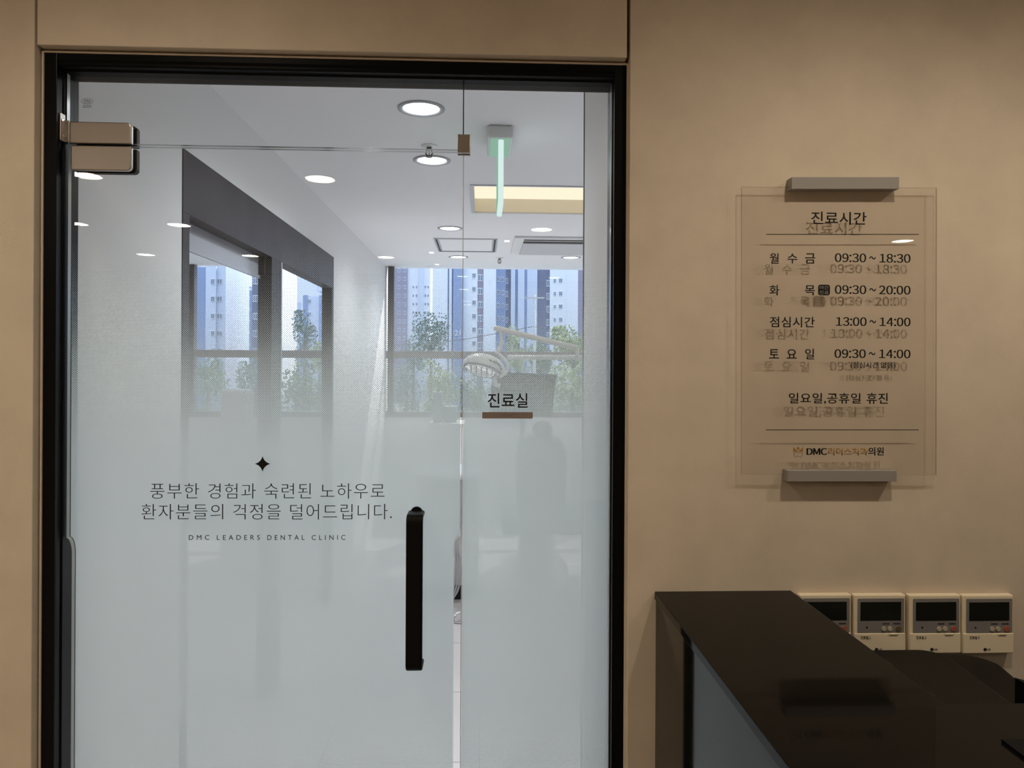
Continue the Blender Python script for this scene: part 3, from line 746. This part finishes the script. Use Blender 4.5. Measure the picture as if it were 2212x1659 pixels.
# pale transom board set back under the header over the first opening
yb1 = PX(556, 570, XW2).y; zb_ = PX(408, 535, XW2).z
b = nb(); box(b, XW2, XW2 + 0.004, YP0 + JW + 0.0005, yb1, zb_, ZPB - 0.0005); box(b, XW2 - 0.002, XW2 + 0.008, YP0 + JW + 0.0005, YQ0 - 0.001, zb_ - 0.014, zb_)
obj('transom_board', b, M['board'], po)
b = nb(); box(b, XW2 + 0.0, XW2 + 0.03, yb1 + 0.0005, YQ0 - 0.0005, zb_ + 0.0005, ZPB - 0.0005); obj('transom_end', b, M['slate_dark'], po)
b = nb(); box(b, XW2 + 0.005, XW - 0.005, YQ1 + 0.0045, YQ1 + 0.06, PX(618, 838, XW).z, PX(618, 823, XW).z); obj('lock_case', b, M['dark_steel'], po)

# ================================================================ CEILING FITTINGS
M['ring'] = mat('grey_white_ring', (0.42, 0.42, 0.45), 0.4)
cl_ = downlight(M['cool'], M['ring'])
IN = [((910, 234), 'round white downlight nearest the glass, above the sprinkler'), ((933, 346), 'round white downlight right behind the small sprinkler, second from the glass'),
      ((972, 493), 'round white downlight just before the square ceiling hatch'), ((990, 555), 'round white downlight just beyond the square ceiling hatch'),
      ((1233, 556), 'round white downlight beyond the ceiling air conditioner')]
places = [(PZ(x, y, ZC), lab) for (x, y), lab in IN]
rest = [(Vector((1.75, PZ(910, 234, ZC).y, ZC)), 'white downlight on the right side of the treatment room, nearest row'), (Vector((1.75, PZ(972, 493, ZC).y, ZC)), 'white downlight on the right side of the treatment room, middle row'),
        (Vector((-2.4, 1.4, ZC)), 'white downlight in the neighbouring room, nearer row'), (Vector((-2.4, 3.9, ZC)), 'white downlight in the neighbouring room, farther row'), (Vector((2.5, PZ(1233, 556, ZC).y, ZC)), 'white downlight at the far right by the window')]
for k, (p, lab) in enumerate(places + rest):
    t = cl_ if k == 0 else dup(cl_, (0, 0, 0))
    t.location = (p.x, p.y, ZC); t['label'] = lab; t['group'] = 'white treatment room downlights'
for t in [o for o in C.objects if o.get('group') == 'white treatment room downlights']: beam(t, 'room_beam', ROOM_W, (0.92, 0.97, 1.0))
def sprinkler(p, lab):
    t = empty('sprinkler', (p.x, p.y, ZC), lab, 'sprinkler', 'ceiling sprinklers')
    b = nb(); lathe(b, [(0.0, -0.0003), (0.036, -0.0003), (0.034, -0.004), (0.014, -0.007), (0.0, -0.007)], (p.x, p.y, ZC)); obj('escutcheon', b, M['white'], t)
    b = nb(); cyl(b, (p.x, p.y, ZC - 0.018), 0.011, 0.0115, 'Z', 16)
    for s in (-1, 1): tube(b, curve_pts([(p.x + s*0.010, p.y, ZC - 0.018), (p.x + s*0.014, p.y, ZC - 0.034), (p.x + s*0.004, p.y, ZC - 0.047)], 5), 0.0028, 8)
    obj('sprinkler_head', b, M['dark_steel'], t)
    b = nb(); tube(b, [(p.x, p.y, ZC - 0.018), (p.x, p.y, ZC - 0.047)], 0.0022, 8); obj('heat_bulb', b, M['red'], t)
    b = nb(); cyl(b, (p.x, p.y, ZC - 0.050), 0.015, 0.002, 'Z', 16); obj('deflector', b, M['dark_steel'], t)
sprinkler(PZ(927, 315, ZC), 'small ceiling sprinkler between the two nearest round lights')
sprinkler(PZ(1079, 557, ZC), 'small ceiling sprinkler in front of the back window')
# exit sign, seen edge on
e0 = PZ(1053, 269, ZC); e1 = PZ(1109, 269, ZC)
ze = PY(1080, 297, e0.y).z; ye1 = PZ(1080, 340, ze).y; xc = (e0.x + e1.x) / 2
ex = empty('exit_sign', (xc, (e0.y + ye1) / 2, ZC), 'ceiling mounted green exit sign seen edge on', 'sign')
b = nb(); box(b, e0.x, e1.x, e0.y, ye1, ze, ZC - 0.0005, 0, 0.008); obj('housing', b, M['exit_plastic'], ex)
b = nb(); box(b, e0.x + 0.012, e1.x - 0.010, e0.y + 0.012, ye1 - 0.01, ze - 0.003, ze + 0.001, 0, 0.001); obj('diffuser', b, M['exit_base'], ex)
zx = PZ(1080, 470, ZC)          # far lower corner is found on the far end of the panel
zlow = PY(1080, 469, ye1 - 0.01).z; xp = PY(1081.5, 360, e0.y + 0.02).x + 0.001
b = nb(); prism(b, rrect(e0.y + 0.012, ye1 - 0.008, zlow, ze - 0.0032, 0.012, 5, (1,1,0,0)), 'X', xp - 0.011, xp + 0.011)
obj('sign_panel', b, M['exit_glow'], ex, bev=0.004)
b = nb(); box(b, xp - 0.0128, xp - 0.0112, e0.y + 0.018, ye1 - 0.014, zlow + 0.014, ze - 0.0032); obj('sign_face', b, M['exit_green'], ex)
# recessed light box in the ceiling
cv = empty('ceiling_light_box', ((cvx0 + cvx1) / 2, (cvy0 + cvy1) / 2, ZC), 'long cream light box recessed in the treatment room ceiling', 'ceiling light')
HB = 0.085
b = nb(); box(b, cvx0 + 0.0008, cvx1 - 0.0008, cvy0 + 0.0008, cvy1 - 0.0008, ZC + HB, ZC + HB + 0.006); obj('lamp_panel', b, M['cove'], cv)
M['cove_side'] = mat('cream_paint', (0.80, 0.74, 0.62), 0.6)
b = nb()
for q in ((cvx0 + 0.0008, cvx0 + 0.006, cvy0 + 0.0008, cvy1 - 0.0008), (cvx1 - 0.006, cvx1 - 0.0008, cvy0 + 0.0008, cvy1 - 0.0008), (cvx0 + 0.0065, cvx1 - 0.0065, cvy0 + 0.0008, cvy0 + 0.006), (cvx0 + 0.0065, cvx1 - 0.0065, cvy1 - 0.006, cvy1 - 0.0008)):
    box(b, *q, ZC + 0.0005, ZC + HB - 0.0005)
obj('side_lining', b, M['cove_side'], cv)
b = nb()
for q in ((cvx0 - 0.014, cvx0 + 0.004, cvy0 - 0.014, cvy1 + 0.014), (cvx1 - 0.004, cvx1 + 0.014, cvy0 - 0.014, cvy1 + 0.014), (cvx0 + 0.0045, cvx1 - 0.0045, cvy0 - 0.014, cvy0 + 0.004), (cvx0 + 0.0045, cvx1 - 0.0045, cvy1 - 0.004, cvy1 + 0.014)):
    box(b, *q, ZC - 0.005, ZC - 0.0003)
obj('trim_frame', b, M['aluminium'], cv)
# access hatch
h0, h1 = PZ(936, 514, ZC), PZ(1075, 516, ZC); hy1 = PZ(1010, 543, ZC).y
ha = empty('access_hatch', ((h0.x + h1.x) / 2, (h0.y + hy1) / 2, ZC), 'square white access hatch with metal frame in the ceiling', 'hatch')
b = nb()
for d, z in ((0.0, 0.006), (0.026, 0.004)):
    w = 0.013
    x0, x1, y0, y1 = h0.x + d, h1.x - d, h0.y + d, hy1 - d
    for q in ((x0, x0 + w, y0, y1), (x1 - w, x1, y0, y1), (x0 + w, x1 - w, y0, y0 + w), (x0 + w, x1 - w, y1 - w, y1)): box(b, *q, ZC - z, ZC - 0.0004)
obj('hatch_frame', b, M['aluminium'], ha)
b = nb(); box(b, h0.x + 0.0395, h1.x - 0.0395, h0.y + 0.0395, hy1 - 0.0395, ZC - 0.003, ZC - 0.0004); obj('hatch_door', b, M['ceil'], ha)
b = nb()
for q in ((h0.x + 0.0135, h0.x + 0.0255, h0.y + 0.0135, hy1 - 0.0135), (h1.x - 0.0255, h1.x - 0.0135, h0.y + 0.0135, hy1 - 0.0135), (h0.x + 0.026, h1.x - 0.026, h0.y + 0.0135, h0.y + 0.0255), (h0.x + 0.026, h1.x - 0.026, hy1 - 0.0255, hy1 - 0.0135)):
    box(b, *q, ZC - 0.0016, ZC - 0.0004)
obj('hatch_gap', b, M['slot'], ha)
# ceiling air conditioner
k0 = PZ(1112, 510, ZC); ky1 = PZ(1180, 546, ZC).y; kx1 = k0.x + 1.05
ac = empty('ceiling_air_conditioner', ((k0.x + kx1) / 2, (k0.y + ky1) / 2, ZC), 'white one way air conditioner panel in the ceiling', 'air conditioner')
b = nb(); box(b, k0.x, kx1, k0.y, ky1, ZC - 0.016, ZC - 0.0005, 0, 0.004); obj('panel', b, M['white'], ac)
sx0 = PZ(1130, 520, ZC).x; sy0, sy1 = PZ(1190, 518, ZC - 0.016).y, PZ(1190, 524.5, ZC - 0.016).y
b = nb(); box(b, sx0, kx1 - 0.09, sy0, sy1, ZC - 0.0172, ZC - 0.0158); obj('air_slot', b, M['slot'], ac)
b = nb(); box(b, sx0, kx1 - 0.09, sy0 + 0.045, sy0 + 0.06, ZC - 0.020, ZC - 0.0155); obj('vane', b, M['white'], ac)
b = nb(); box(b, sx0, kx1 - 0.09, sy1 + 0.004, ky1 - 0.03, ZC - 0.026, ZC - 0.0165, 0, 0.004); obj('intake_flap', b, mat('pale_grey_plastic', (0.55, 0.55, 0.57), 0.4), ac)
b = nb(); box(b, sx0, kx1 - 0.09, ky1 - 0.028, ky1 - 0.02, ZC - 0.0174, ZC - 0.0158); obj('flap_gap', b, M['slot'], ac)
# small white ceiling fittings, bright by an even glow of their own
sq = None
for (x, y), lab in (((1095, 520.5), 'small bright square ceiling light between the hatch and the air conditioner'), ((932, 545.5), 'small bright square ceiling light left of the ceiling hatch'), ((944, 571), 'small bright square ceiling light close to the window head')):
    p = PZ(x, y, ZC)
    if sq is None:
        b = nb(); box(b, p.x - 0.02, p.x + 0.02, p.y - 0.035, p.y + 0.035, ZC - 0.003, ZC - 0.0005, 0, 0.001); sq = obj('small_ceiling_light', b, emit('small_lamp', (0.95, 0.98, 1.0), 1.3)); o = sq
    else:
        o = sq.copy(); C.objects.link(o); o.location = (p.x, p.y, sq.location.z)
    tag(o, lab, 'ceiling light', 'small square ceiling lights')

# ================================================================ DENTAL EQUIPMENT
YD = 3.15
def D(px, py, y=YD): return PY(px, py, y)
dl = empty('dental_lamp', D(1250, 775), 'white dental operating lamp on a jointed arm', 'lamp')
b = nb(); tube(b, [D(1067, 708), D(1075, 710), D(1246, 752)], [0.016, 0.0185, 0.0185], 14); obj('upper_arm', b, M['offwhite'], dl)
b = nb(); tube(b, [D(1247, 752), D(1247, 780)], 0.013, 12); obj('elbow', b, M['offwhite'], dl)
b = nb(); tube(b, [D(1096, 772, YD + 0.05), D(1250, 772, YD + 0.05), D(1500, 778, YD + 0.05)], 0.0155, 14); obj('lower_arm', b, M['offwhite'], dl)
p = D(1500, 778, YD + 0.05); b = nb(); tube(b, [(p.x, p.y, 0.0005), (p.x, p.y, p.z + 0.016)], 0.025, 14); obj('stand_post', b, M['offwhite'], dl)
b = nb(); tube(b, curve_pts([D(1082, 716), D(1083, 740), D(1080, 752), D(1072, 764)], 5), [0.011] * 5 + [0.013] * 11, 12); obj('neck', b, M['offwhite'], dl)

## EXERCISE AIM
Everything from the first line of the listing above through the line that contains "b = nb(); box(b, XW2 + 0.005, XW" is to be restated word for word, minus the pictures.

## ANSWER IN FULL
Continue the Blender Python script for this scene: part 3, from line 746. This part finishes the script. Use Blender 4.5. Measure the picture as if it were 2212x1659 pixels.
# pale transom board set back under the header over the first opening
yb1 = PX(556, 570, XW2).y; zb_ = PX(408, 535, XW2).z
b = nb(); box(b, XW2, XW2 + 0.004, YP0 + JW + 0.0005, yb1, zb_, ZPB - 0.0005); box(b, XW2 - 0.002, XW2 + 0.008, YP0 + JW + 0.0005, YQ0 - 0.001, zb_ - 0.014, zb_)
obj('transom_board', b, M['board'], po)
b = nb(); box(b, XW2 + 0.0, XW2 + 0.03, yb1 + 0.0005, YQ0 - 0.0005, zb_ + 0.0005, ZPB - 0.0005); obj('transom_end', b, M['slate_dark'], po)
b = nb(); box(b, XW2 + 0.005, XW - 0.005, YQ1 + 0.0045, YQ1 + 0.06, PX(618, 838, XW).z, PX(618, 823, XW).z); obj('lock_case', b, M['dark_steel'], po)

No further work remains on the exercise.